Cette position peut-elle être durable ? L'Allemagne en Angela Merkel doivent-elles leur leadership à autre chose qu'une conjonction de facteurs favorables ?

Cette réussite allemande n'est pas le résultat d’un "plan" – pour ne pas dire un "complot" – parfaitement préparé à l'avance. Il est le résultat d'un croisement de circonstances habilement optimisées. L'Allemagne a d'ailleurs un complexe vis-à-vis de la puissance sur le plan international, issu des années 1930. Entre l'après-guerre et les années 1990, on a répété aux jeunes Allemands qu'ils étaient responsables du conflit, et ils ont intégré que la puissance devrait se faire plus sur les questions économiques que dans le domaine militaire. Les conditions d’engagement de l’armée allemande en dehors des frontières nationales sont bien plus contraignantes – notamment sur le plan parlementaire – qu’en France. Le "miracle allemand" s'est donc longtemps construit sur une économie performante en contrepartie d'une faible affirmation sur le plan géopolitique.

Quelles peuvent être les conséquences d'une Allemagne leader qui ne s'est jamais vraiment distinguée par la recherche d'une telle position ? Comment va-t-elle faire avec ce nouveau statut ?

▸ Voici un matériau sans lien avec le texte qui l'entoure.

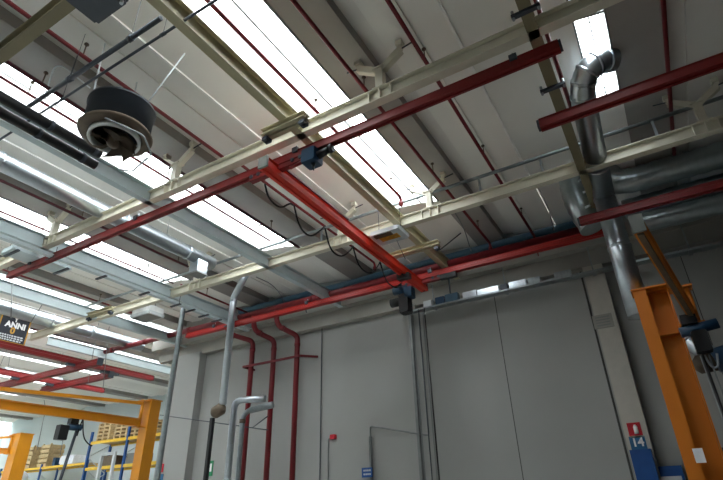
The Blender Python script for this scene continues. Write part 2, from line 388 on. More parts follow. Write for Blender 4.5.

C'est souvent au moment où vous êtes en phase ascendante que vous êtes le plus exposé, et jamais très loin de la descente… Dès lors que l'Allemagne s'expose, elle prend des risques. Et des facteurs internes ou externes au pays font peser une pression sur l’acceptabilité  et la durabilité réelles de son leadership. La démographie est sans doute le point le plus important. La population allemande baisse, a priori la France devrait dépasser l'Allemagne aux alentours de 2040-2050. Or une population vieillissante et déclinante est moins portée sur la puissance militaire et diplomatique. Comme les spécialistes et les dirigeants allemands en sont parfaitement informés, ils savent qu'ils ont devant eux 10 ou 15 ans avant que les problèmes allemands démographiques deviennent irréversibles. C'est peu pour changer la donne, mais cela peut-être assez dans une approche volontariste pour tenter de prolonger la domination le plus longtemps possible, comme les Etats-Unis présentement.

Qui sont les principaux perdants de cette situation ? L'Union européenne peut-elle souffrir de la nouvelle posture allemande ? Et la France, va-t-elle se retrouver encore plus marginalisée dans le "couple franco-allemand" ?

Pas forcément, on peut même tout à fait envisager que tout le monde soit plus ou moins gagnant dans cette situation. L'Union européenne se cherche depuis longtemps un leadership qu'elle pourrait avoir trouvé dans une configuration où l'Allemagne jouerait un rôle important. Bien sûr le tropisme allemand est plus tourné vers l'Europe de l'Est alors que la France, elle, est traditionnellement orientée vers la Méditerranée, ce qui changerait la donne. Mais nous pourrions justement profiter de l'expertise allemande sur la question de l'Europe de l'Est où nous sommes bien moins performants. En dépit de leurs insuffisances, les accords de Minsk 2 démontrent que Paris et Berlin sont capables de travailler ensemble, reste à trouver une bonne volonté en face…  Après, il faudra bien sûr être capable de ne pas remettre systématiquement sur le tapis la question historique d'une "Allemagne dominant le monde"… Une fois encore, "nous sommes nos meilleurs ennemis".